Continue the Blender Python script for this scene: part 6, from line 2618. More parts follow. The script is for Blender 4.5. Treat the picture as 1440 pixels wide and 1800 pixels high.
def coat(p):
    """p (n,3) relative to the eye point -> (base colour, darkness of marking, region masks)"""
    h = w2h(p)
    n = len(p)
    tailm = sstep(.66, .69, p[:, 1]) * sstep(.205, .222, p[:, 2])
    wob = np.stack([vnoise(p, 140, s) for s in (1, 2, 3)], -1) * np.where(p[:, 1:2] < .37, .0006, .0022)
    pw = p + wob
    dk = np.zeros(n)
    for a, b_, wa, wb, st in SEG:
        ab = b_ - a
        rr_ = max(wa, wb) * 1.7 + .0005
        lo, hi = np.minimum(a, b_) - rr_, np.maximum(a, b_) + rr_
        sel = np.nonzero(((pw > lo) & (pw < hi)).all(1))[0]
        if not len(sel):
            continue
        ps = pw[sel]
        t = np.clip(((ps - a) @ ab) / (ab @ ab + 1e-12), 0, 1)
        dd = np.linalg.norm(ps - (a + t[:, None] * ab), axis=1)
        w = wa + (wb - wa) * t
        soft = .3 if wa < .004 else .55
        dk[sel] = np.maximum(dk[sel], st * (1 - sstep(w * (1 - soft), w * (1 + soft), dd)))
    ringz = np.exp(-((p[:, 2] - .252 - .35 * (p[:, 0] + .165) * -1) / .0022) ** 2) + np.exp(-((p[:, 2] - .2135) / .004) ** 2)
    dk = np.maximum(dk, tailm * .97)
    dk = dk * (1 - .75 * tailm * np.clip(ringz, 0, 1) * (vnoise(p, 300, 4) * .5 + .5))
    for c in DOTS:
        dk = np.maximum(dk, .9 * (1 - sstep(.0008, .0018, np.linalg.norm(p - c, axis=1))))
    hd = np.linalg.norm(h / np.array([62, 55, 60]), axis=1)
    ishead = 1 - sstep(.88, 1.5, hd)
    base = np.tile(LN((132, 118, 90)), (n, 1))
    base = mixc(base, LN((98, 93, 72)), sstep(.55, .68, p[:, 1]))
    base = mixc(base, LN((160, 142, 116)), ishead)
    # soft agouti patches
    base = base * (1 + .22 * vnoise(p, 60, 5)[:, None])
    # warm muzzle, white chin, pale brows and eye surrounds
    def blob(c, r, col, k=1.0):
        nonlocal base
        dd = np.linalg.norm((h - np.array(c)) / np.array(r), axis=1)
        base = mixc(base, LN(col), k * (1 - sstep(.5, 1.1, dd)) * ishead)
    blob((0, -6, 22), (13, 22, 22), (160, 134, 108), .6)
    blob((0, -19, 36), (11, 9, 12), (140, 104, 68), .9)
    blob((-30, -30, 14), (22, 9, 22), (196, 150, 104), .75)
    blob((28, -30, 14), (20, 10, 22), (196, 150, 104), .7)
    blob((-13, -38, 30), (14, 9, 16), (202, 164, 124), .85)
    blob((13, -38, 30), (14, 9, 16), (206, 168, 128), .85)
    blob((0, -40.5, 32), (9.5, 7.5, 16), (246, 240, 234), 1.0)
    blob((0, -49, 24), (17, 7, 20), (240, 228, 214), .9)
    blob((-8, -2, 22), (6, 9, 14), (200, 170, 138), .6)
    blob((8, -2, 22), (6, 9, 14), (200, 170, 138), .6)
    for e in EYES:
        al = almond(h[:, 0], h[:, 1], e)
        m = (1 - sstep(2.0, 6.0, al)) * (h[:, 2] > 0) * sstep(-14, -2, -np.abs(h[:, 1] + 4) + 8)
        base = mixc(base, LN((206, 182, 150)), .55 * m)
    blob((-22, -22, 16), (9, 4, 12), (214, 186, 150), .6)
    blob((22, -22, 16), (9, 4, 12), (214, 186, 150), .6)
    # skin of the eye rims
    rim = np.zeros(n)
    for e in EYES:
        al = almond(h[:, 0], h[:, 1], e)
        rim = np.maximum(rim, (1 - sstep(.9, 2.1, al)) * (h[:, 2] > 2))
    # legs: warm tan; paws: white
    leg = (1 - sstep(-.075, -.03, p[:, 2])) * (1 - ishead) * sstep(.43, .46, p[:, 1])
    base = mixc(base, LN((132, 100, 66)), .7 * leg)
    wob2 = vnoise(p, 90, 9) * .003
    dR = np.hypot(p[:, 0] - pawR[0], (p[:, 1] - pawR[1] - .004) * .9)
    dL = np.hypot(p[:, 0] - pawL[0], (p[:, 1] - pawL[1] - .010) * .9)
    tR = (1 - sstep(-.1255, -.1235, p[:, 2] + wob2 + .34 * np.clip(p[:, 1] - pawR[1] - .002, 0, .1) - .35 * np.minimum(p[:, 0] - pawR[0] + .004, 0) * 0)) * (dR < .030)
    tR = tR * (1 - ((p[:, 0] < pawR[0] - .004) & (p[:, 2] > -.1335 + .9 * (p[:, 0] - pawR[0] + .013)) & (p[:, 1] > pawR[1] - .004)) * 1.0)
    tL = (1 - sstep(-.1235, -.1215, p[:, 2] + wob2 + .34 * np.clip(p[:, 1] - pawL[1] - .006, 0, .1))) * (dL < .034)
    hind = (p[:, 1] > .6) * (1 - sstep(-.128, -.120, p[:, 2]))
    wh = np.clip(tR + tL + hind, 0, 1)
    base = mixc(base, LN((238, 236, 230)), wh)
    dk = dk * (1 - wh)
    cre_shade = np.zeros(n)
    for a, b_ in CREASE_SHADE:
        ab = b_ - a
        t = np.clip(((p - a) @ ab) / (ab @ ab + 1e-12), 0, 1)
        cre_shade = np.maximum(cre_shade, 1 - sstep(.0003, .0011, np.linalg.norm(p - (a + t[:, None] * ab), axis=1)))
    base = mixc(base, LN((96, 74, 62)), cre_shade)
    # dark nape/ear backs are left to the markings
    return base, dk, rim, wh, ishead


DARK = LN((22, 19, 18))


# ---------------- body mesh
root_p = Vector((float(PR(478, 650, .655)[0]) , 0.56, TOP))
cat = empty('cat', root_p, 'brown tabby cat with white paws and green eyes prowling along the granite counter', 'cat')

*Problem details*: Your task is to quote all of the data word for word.

*Written solution*:
Continue the Blender Python script for this scene: part 6, from line 2618. More parts follow. The script is for Blender 4.5. Treat the picture as 1440 pixels wide and 1800 pixels high.
def coat(p):
    """p (n,3) relative to the eye point -> (base colour, darkness of marking, region masks)"""
    h = w2h(p)
    n = len(p)
    tailm = sstep(.66, .69, p[:, 1]) * sstep(.205, .222, p[:, 2])
    wob = np.stack([vnoise(p, 140, s) for s in (1, 2, 3)], -1) * np.where(p[:, 1:2] < .37, .0006, .0022)
    pw = p + wob
    dk = np.zeros(n)
    for a, b_, wa, wb, st in SEG:
        ab = b_ - a
        rr_ = max(wa, wb) * 1.7 + .0005
        lo, hi = np.minimum(a, b_) - rr_, np.maximum(a, b_) + rr_
        sel = np.nonzero(((pw > lo) & (pw < hi)).all(1))[0]
        if not len(sel):
            continue
        ps = pw[sel]
        t = np.clip(((ps - a) @ ab) / (ab @ ab + 1e-12), 0, 1)
        dd = np.linalg.norm(ps - (a + t[:, None] * ab), axis=1)
        w = wa + (wb - wa) * t
        soft = .3 if wa < .004 else .55
        dk[sel] = np.maximum(dk[sel], st * (1 - sstep(w * (1 - soft), w * (1 + soft), dd)))
    ringz = np.exp(-((p[:, 2] - .252 - .35 * (p[:, 0] + .165) * -1) / .0022) ** 2) + np.exp(-((p[:, 2] - .2135) / .004) ** 2)
    dk = np.maximum(dk, tailm * .97)
    dk = dk * (1 - .75 * tailm * np.clip(ringz, 0, 1) * (vnoise(p, 300, 4) * .5 + .5))
    for c in DOTS:
        dk = np.maximum(dk, .9 * (1 - sstep(.0008, .0018, np.linalg.norm(p - c, axis=1))))
    hd = np.linalg.norm(h / np.array([62, 55, 60]), axis=1)
    ishead = 1 - sstep(.88, 1.5, hd)
    base = np.tile(LN((132, 118, 90)), (n, 1))
    base = mixc(base, LN((98, 93, 72)), sstep(.55, .68, p[:, 1]))
    base = mixc(base, LN((160, 142, 116)), ishead)
    # soft agouti patches
    base = base * (1 + .22 * vnoise(p, 60, 5)[:, None])
    # warm muzzle, white chin, pale brows and eye surrounds
    def blob(c, r, col, k=1.0):
        nonlocal base
        dd = np.linalg.norm((h - np.array(c)) / np.array(r), axis=1)
        base = mixc(base, LN(col), k * (1 - sstep(.5, 1.1, dd)) * ishead)
    blob((0, -6, 22), (13, 22, 22), (160, 134, 108), .6)
    blob((0, -19, 36), (11, 9, 12), (140, 104, 68), .9)
    blob((-30, -30, 14), (22, 9, 22), (196, 150, 104), .75)
    blob((28, -30, 14), (20, 10, 22), (196, 150, 104), .7)
    blob((-13, -38, 30), (14, 9, 16), (202, 164, 124), .85)
    blob((13, -38, 30), (14, 9, 16), (206, 168, 128), .85)
    blob((0, -40.5, 32), (9.5, 7.5, 16), (246, 240, 234), 1.0)
    blob((0, -49, 24), (17, 7, 20), (240, 228, 214), .9)
    blob((-8, -2, 22), (6, 9, 14), (200, 170, 138), .6)
    blob((8, -2, 22), (6, 9, 14), (200, 170, 138), .6)
    for e in EYES:
        al = almond(h[:, 0], h[:, 1], e)
        m = (1 - sstep(2.0, 6.0, al)) * (h[:, 2] > 0) * sstep(-14, -2, -np.abs(h[:, 1] + 4) + 8)
        base = mixc(base, LN((206, 182, 150)), .55 * m)
    blob((-22, -22, 16), (9, 4, 12), (214, 186, 150), .6)
    blob((22, -22, 16), (9, 4, 12), (214, 186, 150), .6)
    # skin of the eye rims
    rim = np.zeros(n)
    for e in EYES:
        al = almond(h[:, 0], h[:, 1], e)
        rim = np.maximum(rim, (1 - sstep(.9, 2.1, al)) * (h[:, 2] > 2))
    # legs: warm tan; paws: white
    leg = (1 - sstep(-.075, -.03, p[:, 2])) * (1 - ishead) * sstep(.43, .46, p[:, 1])
    base = mixc(base, LN((132, 100, 66)), .7 * leg)
    wob2 = vnoise(p, 90, 9) * .003
    dR = np.hypot(p[:, 0] - pawR[0], (p[:, 1] - pawR[1] - .004) * .9)
    dL = np.hypot(p[:, 0] - pawL[0], (p[:, 1] - pawL[1] - .010) * .9)
    tR = (1 - sstep(-.1255, -.1235, p[:, 2] + wob2 + .34 * np.clip(p[:, 1] - pawR[1] - .002, 0, .1) - .35 * np.minimum(p[:, 0] - pawR[0] + .004, 0) * 0)) * (dR < .030)
    tR = tR * (1 - ((p[:, 0] < pawR[0] - .004) & (p[:, 2] > -.1335 + .9 * (p[:, 0] - pawR[0] + .013)) & (p[:, 1] > pawR[1] - .004)) * 1.0)
    tL = (1 - sstep(-.1235, -.1215, p[:, 2] + wob2 + .34 * np.clip(p[:, 1] - pawL[1] - .006, 0, .1))) * (dL < .034)
    hind = (p[:, 1] > .6) * (1 - sstep(-.128, -.120, p[:, 2]))
    wh = np.clip(tR + tL + hind, 0, 1)
    base = mixc(base, LN((238, 236, 230)), wh)
    dk = dk * (1 - wh)
    cre_shade = np.zeros(n)
    for a, b_ in CREASE_SHADE:
        ab = b_ - a
        t = np.clip(((p - a) @ ab) / (ab @ ab + 1e-12), 0, 1)
        cre_shade = np.maximum(cre_shade, 1 - sstep(.0003, .0011, np.linalg.norm(p - (a + t[:, None] * ab), axis=1)))
    base = mixc(base, LN((96, 74, 62)), cre_shade)
    # dark nape/ear backs are left to the markings
    return base, dk, rim, wh, ishead


DARK = LN((22, 19, 18))


# ---------------- body mesh
root_p = Vector((float(PR(478, 650, .655)[0]) , 0.56, TOP))
cat = empty('cat', root_p, 'brown tabby cat with white paws and green eyes prowling along the granite counter', 'cat')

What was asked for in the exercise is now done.